In the final weeks of the Trump administration, the State Department has announced it would close the last two U.S. consulates in Russia, news that came within days of revelations about the massive data breach that implicated Russian intelligence services. 

Meeks rebuked the move and urged the State Department to reverse course and keep the consulates open, even amid heightened tensions between Washington and Moscow. 

“I generally, as a rule, want to see consulates open. I believe in diplomacy,” Meeks said. “Diplomacy means that you still … need to talk and you need to know what’s going on on the ground. If you remove your eyes and ears on the ground, I think that makes it harder to get it done.”

Former diplomats who served in Russia told Foreign Policy that consulates don’t just handle routine consular work like issuing visas but serve as valuable political and diplomatic antennae to advance U.S. interests in other countries outside their capitals. 

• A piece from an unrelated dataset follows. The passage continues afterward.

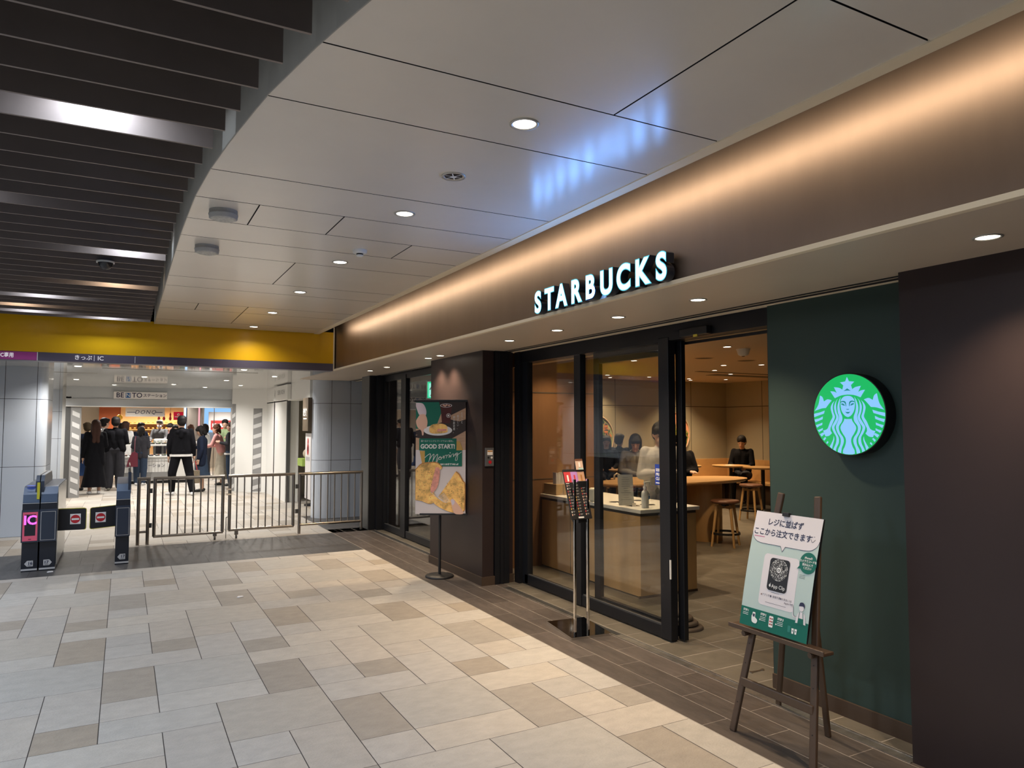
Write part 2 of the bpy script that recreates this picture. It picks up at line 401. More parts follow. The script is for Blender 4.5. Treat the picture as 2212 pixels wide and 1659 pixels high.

The State Department issued a notice to Congress last month that it would be shuttering the remaining two U.S. consulates in Russia—one in Vladivostok, a major port city in Russia’s far east, and one in Yekaterinburg, a city east of the Ural Mountains. This would leave only one diplomatic outpost in Russia, the embassy in Moscow, for diplomacy and American citizen services as President-elect Joe Biden prepares to enter office. 

Meeks said now was not the time to shrink the United States’ diplomatic “footprint across the globe,” particularly as China’s diplomatic reach is expanding. “To have relationships, I think, with allies and adversaries means that you have to have a footprint on the ground,” he said. 

In the notice to Congress, dated on Dec. 10 and obtained by Foreign Policy, the State Department said the consulate closures were the result of “ongoing staffing challenges” created by Russia’s 2017 cap on U.S. diplomatic personnel. The notice did not give a time frame for when the consulates would be closed, and the State Department did not respond to additional requests for comment on whether the closures would happen before or after Biden took office.